El vigor de su oposición a la nueva herejía se evidencia en la manera abusiva en la que Ario se refiere a él en su carta a Eusebio de Nicomedia.


Asistió al Concilio de Nicea, y vale mencionar aquí dos conjeturas relacionadas con el papel que desempeñó en dicho concilio. La primera es que hubo un forcejeo entre él y su obispo metropolitano Eusebio de Cesarea, en cuanto a los derechos de sus respectivas sedes. El séptimo canon del concilio (“Debido a que la costumbre y la tradición antigua muestran que el obispo de Elia [Jerusalén] debe ser honrado y debe tener precedencia; sin que esto perjudique, sin embargo, la dignidad que corresponde al obispo de la Metrópolis”), por su vaguedad sugiere que fue el resultado de una prolongada batalla.


La segunda conjetura es que Macario, junto con Eustaquio de Antioquía, tuvo mucho que ver con la redacción del Credo adoptado finalmente por el Concilio de Nicea.


Para mayores datos sobre la base de esta conjetura (expresiones que aparecen en el Credo y que recuerdan las de Jerusalén y Antioquía) el lector puede consultar a Hort, "Two Dissertations", etc., 58 sqq.; Harnack, "Dogmengesch.", II (3a edición), 231; Kattenbusch, "Das Apost. Symbol." (Ver el índice del volumen II.).


De las conjeturas podemos pasar a la ficción.

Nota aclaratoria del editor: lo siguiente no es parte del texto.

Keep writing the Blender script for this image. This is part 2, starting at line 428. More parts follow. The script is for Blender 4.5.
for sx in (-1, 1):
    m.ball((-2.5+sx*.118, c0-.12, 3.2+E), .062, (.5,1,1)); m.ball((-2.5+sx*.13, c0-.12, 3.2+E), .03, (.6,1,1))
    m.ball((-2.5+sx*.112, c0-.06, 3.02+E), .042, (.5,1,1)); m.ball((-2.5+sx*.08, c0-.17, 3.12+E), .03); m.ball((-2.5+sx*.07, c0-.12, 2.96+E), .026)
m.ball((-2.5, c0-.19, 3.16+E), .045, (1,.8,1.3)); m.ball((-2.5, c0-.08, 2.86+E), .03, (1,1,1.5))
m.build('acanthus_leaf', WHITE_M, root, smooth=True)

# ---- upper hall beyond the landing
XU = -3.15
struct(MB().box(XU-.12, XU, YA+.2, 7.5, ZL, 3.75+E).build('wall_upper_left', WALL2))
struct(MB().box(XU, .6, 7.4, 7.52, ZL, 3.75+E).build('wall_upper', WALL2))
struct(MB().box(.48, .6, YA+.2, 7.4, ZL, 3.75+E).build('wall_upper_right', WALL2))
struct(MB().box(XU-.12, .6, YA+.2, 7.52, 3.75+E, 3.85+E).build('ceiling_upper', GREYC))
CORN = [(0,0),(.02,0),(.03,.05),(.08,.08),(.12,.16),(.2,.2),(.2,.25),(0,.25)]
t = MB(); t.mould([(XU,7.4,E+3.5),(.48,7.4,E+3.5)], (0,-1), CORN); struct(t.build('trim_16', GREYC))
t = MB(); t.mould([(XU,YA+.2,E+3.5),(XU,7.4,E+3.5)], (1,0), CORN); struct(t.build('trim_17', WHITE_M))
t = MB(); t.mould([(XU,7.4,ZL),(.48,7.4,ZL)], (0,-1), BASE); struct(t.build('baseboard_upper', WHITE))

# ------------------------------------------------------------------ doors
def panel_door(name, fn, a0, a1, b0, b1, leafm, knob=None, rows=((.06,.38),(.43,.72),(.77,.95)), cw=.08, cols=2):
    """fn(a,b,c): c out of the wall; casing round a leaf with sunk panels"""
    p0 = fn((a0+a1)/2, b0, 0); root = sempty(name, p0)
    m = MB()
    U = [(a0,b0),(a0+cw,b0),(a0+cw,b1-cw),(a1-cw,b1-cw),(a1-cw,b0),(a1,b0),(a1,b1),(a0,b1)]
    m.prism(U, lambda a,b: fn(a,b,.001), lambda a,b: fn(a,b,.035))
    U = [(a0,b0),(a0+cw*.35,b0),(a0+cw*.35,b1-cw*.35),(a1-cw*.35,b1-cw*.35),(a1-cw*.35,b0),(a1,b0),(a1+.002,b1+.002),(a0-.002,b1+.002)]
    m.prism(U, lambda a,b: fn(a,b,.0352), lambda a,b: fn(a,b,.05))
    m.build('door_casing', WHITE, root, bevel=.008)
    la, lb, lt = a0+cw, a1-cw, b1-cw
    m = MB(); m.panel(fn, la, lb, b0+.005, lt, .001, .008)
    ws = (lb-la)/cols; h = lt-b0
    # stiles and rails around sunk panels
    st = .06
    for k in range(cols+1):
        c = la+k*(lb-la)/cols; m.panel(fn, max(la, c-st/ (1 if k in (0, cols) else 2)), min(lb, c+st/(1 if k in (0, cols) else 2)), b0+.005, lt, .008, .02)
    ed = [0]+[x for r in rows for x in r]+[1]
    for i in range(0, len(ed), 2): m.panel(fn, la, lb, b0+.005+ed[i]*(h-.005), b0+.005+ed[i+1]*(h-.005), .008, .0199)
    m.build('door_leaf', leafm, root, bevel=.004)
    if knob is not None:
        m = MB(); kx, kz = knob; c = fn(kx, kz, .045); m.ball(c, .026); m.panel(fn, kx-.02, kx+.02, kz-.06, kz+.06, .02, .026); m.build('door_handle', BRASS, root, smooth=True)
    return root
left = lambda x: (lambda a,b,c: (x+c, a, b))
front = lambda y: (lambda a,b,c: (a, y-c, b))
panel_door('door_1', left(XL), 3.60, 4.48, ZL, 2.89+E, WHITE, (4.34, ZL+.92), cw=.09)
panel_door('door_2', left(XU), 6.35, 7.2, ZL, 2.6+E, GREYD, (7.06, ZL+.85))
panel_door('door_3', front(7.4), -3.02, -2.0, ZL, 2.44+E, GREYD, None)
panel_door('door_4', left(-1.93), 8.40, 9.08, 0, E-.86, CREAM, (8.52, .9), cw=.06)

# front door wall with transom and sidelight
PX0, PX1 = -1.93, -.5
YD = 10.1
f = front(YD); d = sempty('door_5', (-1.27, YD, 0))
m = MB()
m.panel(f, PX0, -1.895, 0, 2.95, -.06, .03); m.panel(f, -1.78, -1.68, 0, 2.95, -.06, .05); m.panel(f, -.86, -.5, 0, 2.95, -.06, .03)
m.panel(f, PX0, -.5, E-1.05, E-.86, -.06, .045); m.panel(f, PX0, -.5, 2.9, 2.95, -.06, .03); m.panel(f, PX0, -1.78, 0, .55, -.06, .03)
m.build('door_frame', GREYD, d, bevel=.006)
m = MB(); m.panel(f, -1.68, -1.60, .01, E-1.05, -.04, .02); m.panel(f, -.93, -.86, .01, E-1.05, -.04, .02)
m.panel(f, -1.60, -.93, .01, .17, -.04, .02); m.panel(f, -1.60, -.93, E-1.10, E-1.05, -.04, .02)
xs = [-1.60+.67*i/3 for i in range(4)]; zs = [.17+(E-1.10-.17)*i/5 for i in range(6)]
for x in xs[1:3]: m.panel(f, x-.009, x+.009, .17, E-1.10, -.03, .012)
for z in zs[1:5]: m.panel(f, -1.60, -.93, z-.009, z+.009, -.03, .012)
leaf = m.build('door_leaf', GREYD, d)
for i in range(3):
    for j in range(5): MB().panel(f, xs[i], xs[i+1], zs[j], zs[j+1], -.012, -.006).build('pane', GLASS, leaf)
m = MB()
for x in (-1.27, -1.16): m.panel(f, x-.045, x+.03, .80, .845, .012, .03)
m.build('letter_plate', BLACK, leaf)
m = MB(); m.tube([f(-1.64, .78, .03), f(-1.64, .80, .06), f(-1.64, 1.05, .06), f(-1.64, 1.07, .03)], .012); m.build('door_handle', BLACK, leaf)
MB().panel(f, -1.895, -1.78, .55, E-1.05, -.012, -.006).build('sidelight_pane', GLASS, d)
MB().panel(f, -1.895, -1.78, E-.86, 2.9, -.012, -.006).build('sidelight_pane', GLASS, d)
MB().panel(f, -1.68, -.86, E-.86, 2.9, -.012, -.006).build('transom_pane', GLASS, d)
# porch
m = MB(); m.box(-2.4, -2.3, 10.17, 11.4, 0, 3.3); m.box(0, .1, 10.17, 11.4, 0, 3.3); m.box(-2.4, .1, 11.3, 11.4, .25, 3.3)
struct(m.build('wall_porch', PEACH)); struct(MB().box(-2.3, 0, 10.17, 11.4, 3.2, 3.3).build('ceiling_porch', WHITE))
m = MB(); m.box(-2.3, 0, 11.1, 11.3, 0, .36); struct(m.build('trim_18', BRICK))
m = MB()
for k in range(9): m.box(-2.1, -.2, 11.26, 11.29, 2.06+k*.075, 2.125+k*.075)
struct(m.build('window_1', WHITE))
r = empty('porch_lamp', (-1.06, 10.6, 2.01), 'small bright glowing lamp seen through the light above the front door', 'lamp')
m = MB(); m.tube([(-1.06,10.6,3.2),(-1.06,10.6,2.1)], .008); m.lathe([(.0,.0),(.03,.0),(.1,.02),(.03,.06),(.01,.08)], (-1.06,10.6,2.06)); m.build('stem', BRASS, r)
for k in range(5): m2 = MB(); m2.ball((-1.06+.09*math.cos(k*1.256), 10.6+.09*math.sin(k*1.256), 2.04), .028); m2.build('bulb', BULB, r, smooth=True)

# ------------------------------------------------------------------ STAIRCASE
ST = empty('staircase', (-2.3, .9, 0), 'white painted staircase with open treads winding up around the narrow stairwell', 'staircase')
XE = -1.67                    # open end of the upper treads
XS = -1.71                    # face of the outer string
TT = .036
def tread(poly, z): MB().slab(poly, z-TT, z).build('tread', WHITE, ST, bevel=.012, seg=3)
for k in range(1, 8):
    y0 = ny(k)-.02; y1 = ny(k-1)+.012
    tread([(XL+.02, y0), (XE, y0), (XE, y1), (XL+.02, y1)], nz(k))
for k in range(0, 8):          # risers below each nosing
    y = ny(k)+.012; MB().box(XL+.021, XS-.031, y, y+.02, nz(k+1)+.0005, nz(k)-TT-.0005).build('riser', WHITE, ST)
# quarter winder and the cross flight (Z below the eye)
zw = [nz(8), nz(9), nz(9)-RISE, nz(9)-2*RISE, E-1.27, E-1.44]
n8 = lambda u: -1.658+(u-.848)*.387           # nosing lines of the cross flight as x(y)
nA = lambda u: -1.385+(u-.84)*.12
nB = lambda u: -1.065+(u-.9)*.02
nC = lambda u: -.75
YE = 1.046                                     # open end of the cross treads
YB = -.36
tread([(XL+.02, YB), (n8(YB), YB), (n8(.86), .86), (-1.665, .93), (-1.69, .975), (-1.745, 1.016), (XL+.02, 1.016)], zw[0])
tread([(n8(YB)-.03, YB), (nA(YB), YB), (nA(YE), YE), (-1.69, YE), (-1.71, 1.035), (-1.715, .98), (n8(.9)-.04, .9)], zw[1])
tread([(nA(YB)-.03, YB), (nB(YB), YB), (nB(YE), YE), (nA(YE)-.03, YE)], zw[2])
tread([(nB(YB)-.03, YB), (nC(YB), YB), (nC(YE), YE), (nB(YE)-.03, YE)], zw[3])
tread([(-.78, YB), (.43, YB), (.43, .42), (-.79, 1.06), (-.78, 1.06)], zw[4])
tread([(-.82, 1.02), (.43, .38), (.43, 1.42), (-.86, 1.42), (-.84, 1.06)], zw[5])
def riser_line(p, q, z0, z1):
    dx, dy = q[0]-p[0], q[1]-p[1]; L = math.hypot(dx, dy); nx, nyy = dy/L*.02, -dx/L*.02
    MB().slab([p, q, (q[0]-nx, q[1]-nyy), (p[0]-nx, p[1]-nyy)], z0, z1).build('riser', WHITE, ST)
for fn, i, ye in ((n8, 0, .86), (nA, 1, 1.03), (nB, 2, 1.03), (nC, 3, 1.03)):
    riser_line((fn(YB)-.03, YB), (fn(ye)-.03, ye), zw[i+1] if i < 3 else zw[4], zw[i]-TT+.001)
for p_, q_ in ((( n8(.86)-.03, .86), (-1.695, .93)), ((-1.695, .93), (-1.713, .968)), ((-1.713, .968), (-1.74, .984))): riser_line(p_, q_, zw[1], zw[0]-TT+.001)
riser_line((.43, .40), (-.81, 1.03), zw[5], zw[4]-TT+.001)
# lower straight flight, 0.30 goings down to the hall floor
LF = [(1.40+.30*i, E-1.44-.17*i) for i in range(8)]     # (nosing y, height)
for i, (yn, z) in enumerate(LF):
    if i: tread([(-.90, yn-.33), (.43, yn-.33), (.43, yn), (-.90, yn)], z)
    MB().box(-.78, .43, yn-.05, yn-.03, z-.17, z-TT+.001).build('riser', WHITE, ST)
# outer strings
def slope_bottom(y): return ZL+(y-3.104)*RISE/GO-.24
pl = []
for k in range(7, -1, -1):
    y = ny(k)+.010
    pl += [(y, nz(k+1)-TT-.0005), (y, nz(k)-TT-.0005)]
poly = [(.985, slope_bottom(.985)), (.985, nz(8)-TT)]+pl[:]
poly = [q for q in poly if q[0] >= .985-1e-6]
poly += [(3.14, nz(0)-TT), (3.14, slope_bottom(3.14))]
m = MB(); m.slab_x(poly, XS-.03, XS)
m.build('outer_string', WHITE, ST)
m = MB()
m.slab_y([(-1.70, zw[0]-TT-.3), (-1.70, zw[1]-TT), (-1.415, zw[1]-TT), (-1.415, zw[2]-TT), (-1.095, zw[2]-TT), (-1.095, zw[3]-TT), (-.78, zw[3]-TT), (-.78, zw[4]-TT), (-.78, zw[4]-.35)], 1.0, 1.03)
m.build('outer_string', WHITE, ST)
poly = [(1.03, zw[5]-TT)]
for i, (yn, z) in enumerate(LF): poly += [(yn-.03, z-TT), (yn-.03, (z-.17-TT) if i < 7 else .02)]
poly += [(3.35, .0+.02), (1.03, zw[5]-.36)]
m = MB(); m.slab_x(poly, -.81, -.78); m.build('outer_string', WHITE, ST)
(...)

En la “Historia del Concilio de Nicea” atribuida a Gelasio de Cícico hay varias discusiones imaginarias entre los Padres del Concilio y los filósofos al servicio de Ario.


En una de esas discusiones, en donde Macario actúa como vocero de los obispos, éste defiende el Descendimiento a los infiernos.


Este hecho, consecuencia de la incertidumbre de si el Descenso a los infiernos se encontraba en el Credo de Jerusalén, es interesante, sobre todo si se tiene en cuenta que, en otros aspectos, el lenguaje de Macario aparece más conforme al del Credo.


El nombre de Macario ocupa el primer lugar los de los obispos de Palestina que suscribieron el Concilio de Nicea; el de Eusebio aparece en quinto lugar. San Atanasio, en su encíclica a los obispos de Egipto y Libia, incluye el nombre de Macario (quien había muerto ya hacía mucho tiempo) entre los de los obispos reconocidos por su ortodoxia.


San Teofano en su "Cronografía" indica que Constantino, al finalizar el concilio de Nicea, ordenó a Macario buscar los sitios de la Resurrección y de la Pasión y la Verdadera Cruz.


Es muy probable que esto haya sido así, ya que las excavaciones comenzaron muy poco tiempo después del concilio y se realizaron, aparentemente, bajo la superintendencia de Macario.


El gran montículo y las bases de piedra coronadas por el templo de Venus, que se habían construido sobre el Santo Sepulcro en la época de Adriano, se demolieron y “cuando de inmediato apareció la superficie original del suelo, contrario a todas las expectativas, se descubrió el Santo Monumento de la Resurrección de nuestro Salvador”.


Al oír la noticia, Constantino escribió a Macario dándole órdenes y detalladas para la construcción de una Iglesia en ese lugar.


Más tarde escribió otra carta “A Macario y a los demás Obispos de Palestina” ordenando la construcción de una Iglesia en Mambré, que también había sido profanada por un templo pagano. Eusebio, tal vez pensando en su dignidad como Obispo Metropolitano, aunque relata lo antes descrito, se refiere a la carta como “dirigida a mí”.


También se construyeron iglesias en los lugares e la Natividad y la Ascensión.